The freefall of the so-called Fact-Finding Committee into a whirlpool of accusations against Iran
In its first appearance before the Third Committee of the UN General Assembly, the so-called Fact-Finding Committee presented a report on what it described as its findings regarding the human-rights situation in Iran.
This committee is the product of Western human-rights claimants who exploited the unrest in Iran in 2022; their lobbying in the Human Rights Council—motivated by delusional political aims—was accompanied by fabricated documentation created by anti-Iranian figures and media outlets.
Acting as a contractor promoting misinformation and disinformation on behalf of well-known hostile actors toward the Iranian people and the Iranian state, the so-called Fact-Finding Committee owes its continued existence to the same political sponsors who secured its platform in international forums.
In practice, the committee’s work has amounted to nothing more than reading baseless outputs produced by separatists, regime-change advocates, terrorists, and self-styled human-rights activists from high-visibility podiums.
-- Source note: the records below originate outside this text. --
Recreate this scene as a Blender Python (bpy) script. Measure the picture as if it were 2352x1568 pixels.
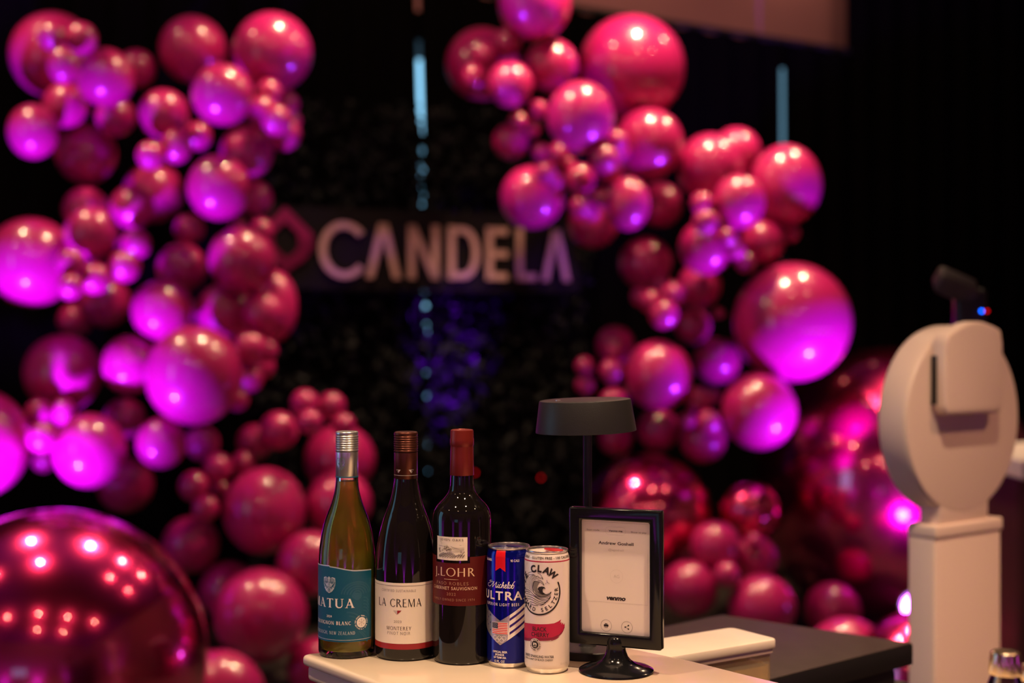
import bpy, bmesh, math, random
from mathutils import Vector, Matrix
random.seed(7)
for _o in list(bpy.data.objects): bpy.data.objects.remove(_o)
SC = bpy.context.scene
COL = SC.collection
R_ = math.radians

# ------------------------------------------------------------------ camera
cd = bpy.data.cameras.new('camera'); cam = bpy.data.objects.new('camera', cd); COL.objects.link(cam)
cam.location = (0, 0, 1.53); cam.rotation_euler = (R_(90), 0, 0)
cd.sensor_width = 36; cd.lens = 50.0; cd.shift_y = -24 / 2352
cd.clip_start = .05; cd.clip_end = 60
cd.dof.use_dof = True; cd.dof.focus_distance = 1.815; cd.dof.aperture_fstop = 2.5
SC.camera = cam
SC.cycles.transparent_max_bounces = 40; SC.cycles.transmission_bounces = 16

# ------------------------------------------------------------------ world (dusk outside) and exposure
w = bpy.data.worlds.new('dusk'); SC.world = w; w.use_nodes = True
w.node_tree.nodes['Background'].inputs[0].default_value = (.30, .70, 1.0, 1)
w.node_tree.nodes['Background'].inputs[1].default_value = 1.7
vs = SC.view_settings
vs.view_transform = 'Standard'; vs.look = 'None'; vs.gamma = 1; vs.use_curve_mapping = False; vs.exposure = 0.0

# ------------------------------------------------------------------ the room's lamps and added fill lights
def spot(name, loc, target, energy, col, size=120, blend=.5, rad=.04):
    l = bpy.data.lights.new(name, 'SPOT'); l.energy = energy; l.color = col
    l.spot_size = R_(size); l.spot_blend = blend; l.shadow_soft_size = rad
    o = bpy.data.objects.new(name, l); COL.objects.link(o); o.location = loc
    o.rotation_euler = (Vector(target) - Vector(loc)).to_track_quat('-Z', 'Y').to_euler()
    return o
WARM = (1.0, .64, .37); WARM2 = (1.0, .68, .44)
DOWN = [  # ceiling downlights in three rows, then two added fill lights: x, y, beam watts, beam angle
 (-2.9, .7, 90, 70), (-1.1, 1.0, 260, 66), (.6, 1.1, 400, 84), (2.5, 1.4, 330, 90),
 (-3.4, 3.7, 60, 50), (-1.75, 4.1, 60, 50), (.95, 4.7, 60, 50), (2.3, 5.0, 70, 50),
 (-2.45, 5.5, 130, 80), (-.6, 5.85, 210, 80), (.75, 6.25, 330, 84), (2.0, 6.9, 190, 95),
 (-.9, -.6, 640, 80), (1.0, -.5, 560, 80)]  # pair behind the camera, added to brighten the bottle fronts
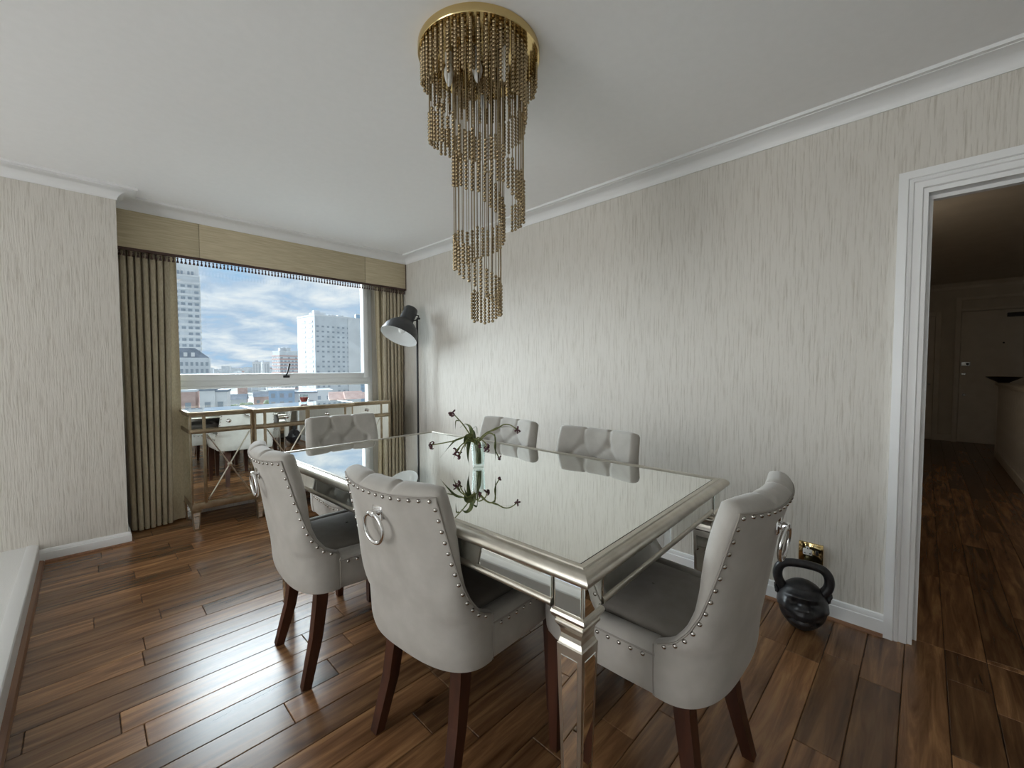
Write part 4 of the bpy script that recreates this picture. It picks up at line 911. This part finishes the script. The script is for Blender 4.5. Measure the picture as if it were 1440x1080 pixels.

Throughout its tenure, the so-called Fact-Finding Committee has demonstrated that—within the framework of its sponsors’ hostility toward Iran—it moves step by step along a path of engineering accusations and claims, and that its central mission is to promote a pre-determined, imposed outcome.
The underlying pattern of issuing unfounded and biased reports has now become the defining feature of this mechanism. The lack of credibility of its claims has left the committee begging for attention at every meeting in order to satisfy its political employers.
At the end of the committee’s presentation to the Third Committee of the UN General Assembly—during which Chair Sara Hossain deliberately ignored the consequences of Israel’s and the United States’ blatant aggression against Iran while pointing an accusatory finger at Tehran—she responded to objections from several delegations by accusing them of “double standards.”
She claimed that these countries had formed their views even before hearing her committee’s report—a statement she knows better than anyone is misleading.
During these years of operation—funded by its sponsors despite the broader UN budget cuts—the so-called Fact-Finding Committee has never taken any steps to assess the impact of unlawful sanctions on the ability of the Iranian people to access and enjoy their human rights.
Likewise, neither Sara Hossain nor her committee made any mention of the human-rights violations suffered by the 1,100 Iranians killed during the joint U.S.–Israeli attack on Iran; instead, she attempted in her latest report to obscure the consequences of this blatant crime through manipulative language.
In her recent report, Sara Hossain used the phrase “Israeli attacks on Iran’s military nuclear facilities,” thereby attempting to promote decades-old claims of her Israeli sponsors regarding Iran’s nuclear program. This is despite the International Atomic Energy Agency’s repeated confirmations that Iran’s nuclear program is peaceful, and the absence of any evidence to the contrary.
Following a response by the High Council for Human Rights of the Islamic Republic of Iran pointing out this manipulation, the so-called Fact-Finding Committee was forced—after a long delay—to issue a correction, claiming that the missing conjunction “and” between “nuclear” and “military” was unintentional.
In reaction to the committee’s latest report, the High Council for Human Rights of Iran expressed regret over the negative impact of this mechanism’s performance on the credibility of the United Nations, and condemned the unfounded accusations made by Sara Hossain at the Third Committee.
Denouncing the unfounded, biased, and politicized positions, reports, and statements of the so-called Fact-Finding Committee—positions that openly contradict professional standards, ethical principles, and the UN code of conduct for rapporteurs—the High Council for Human Rights warned that continuing this committee’s activities in such a manner will only further weaken and delegitimize international human-rights institutions, particularly the Human Rights Council.
Sara Hossain’s accusations against various countries—after failing to push through her committee’s baseless claims—reveal an important truth: the old tactic of selective, double-standard-based accusations no longer carries any weight.
This tactic has appeared in other forms before: accusing Iran of non-cooperation (even though Iran has deemed the committee illegal from its inception), admitting that the committee’s sources are unreliable and baseless, and most recently, revising a misleading phrase in its report.
These developments also show that Iran’s actions, engagement, reporting, and cooperation in international forums—especially human-rights mechanisms—have succeeded in dispelling much of the politically motivated disinformation driven by anti-Iranian groups.
As this fog of disinformation clears, the structural crisis of instrumentalizing human rights—and the crisis facing international human-rights bodies, especially the United Nations—has become more visible than ever.